Rice, whose company is the top U.S. gas producer, laid out his views in a 56-slide presentation on the company’s website earlier this week.

“U.S. LNG is one of the world’s largest weapons to combat climate change. Unleashing it would enable the United States to replace up to one-third of international coal in the next 20 years,” said Rice in a statement.

“But equally important, as the recent invasion of Ukraine by Russia highlights, it would allow us to provide energy security to our allies while weakening the energy dominance of our adversaries,” he added.

Coal, which produces about double the greenhouse-gas emissions as gas, accounts for 48% of global carbon emissions.

Rice pointed out that while the U.S. has roughly halved its CO2 emissions since 2005 to 1.1 billion metric tons annually (measured from 2019) largely because of a switch to gas from coal in U.S. power-generation, international carbon emissions have risen by nearly 50% to 13.7 billion metric tons.

Rice is calling for a quadrupling in U.S. LNG capacity to 55 billion cubic feet per day by 2030 from 12 billion now. Total U.S. gas production now is around 100 billion cubic feet per day.

Such an LNG expansion would cut annual emissions by about 1 billion metric tons, a reduction equal to the combined impact of electrifying every U.S. car, putting solar panels on every American home and putting up 54,000 industrial-size windmills—or double the current base, EQT (ticker: EQT) said.

Rice calls international coal the world’s chief climate problem. Coal isn’t going away. Some 176 gigawatts of coal-fired generators under construction in the world, mostly in India and China. That’s almost double the amount of coal generation capacity—93 gigawatts—retired in the U.S. since 2005.

Asian countries and other nations adding coal-fired plants have been doing so in part because of the unavailability of local gas supplies. Four countries—the U.S., Russia, Iran, and Qatar—account for the bulk of world gas reserves, with the U.S. on top. China is the largest importer of LNG.

There is only an additional 3 billion cubic feet of LNG capacity in the U.S. under construction, against a current base of around 12 billion.

The major impediment to more LNG expansion in the U.S. is pipeline capacity, Rice says. Gas pipelines that would carry 7 billion cubic feet of gas daily have been canceled or delayed in recent years. The opposition has been based on several arguments.
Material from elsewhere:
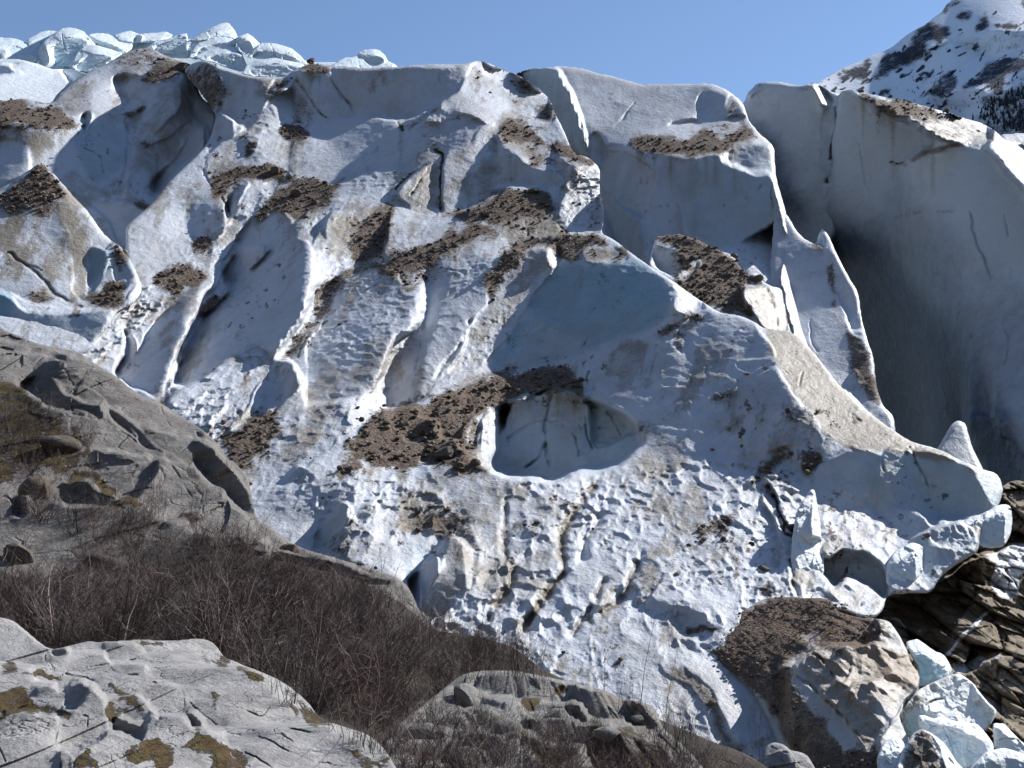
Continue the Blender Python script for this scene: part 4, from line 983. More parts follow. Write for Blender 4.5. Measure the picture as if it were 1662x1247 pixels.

Opponents have cited environmental issues, a desire to curb the growth of fossil fuels, and a need to keep U.S. gas in this country to keep consumer bills lower.

“The U.S. natural-gas industry is ready to ramp production now, but we cannot increase production without associated pipelines to LNG export facilities on the coasts because existing pipelines are largely full,” EQT said in its presentation.

“Unleashing U.S. LNG to target international coal consumption is not only proven, the opportunity represents the largest green initiative on the planet,” Rice said.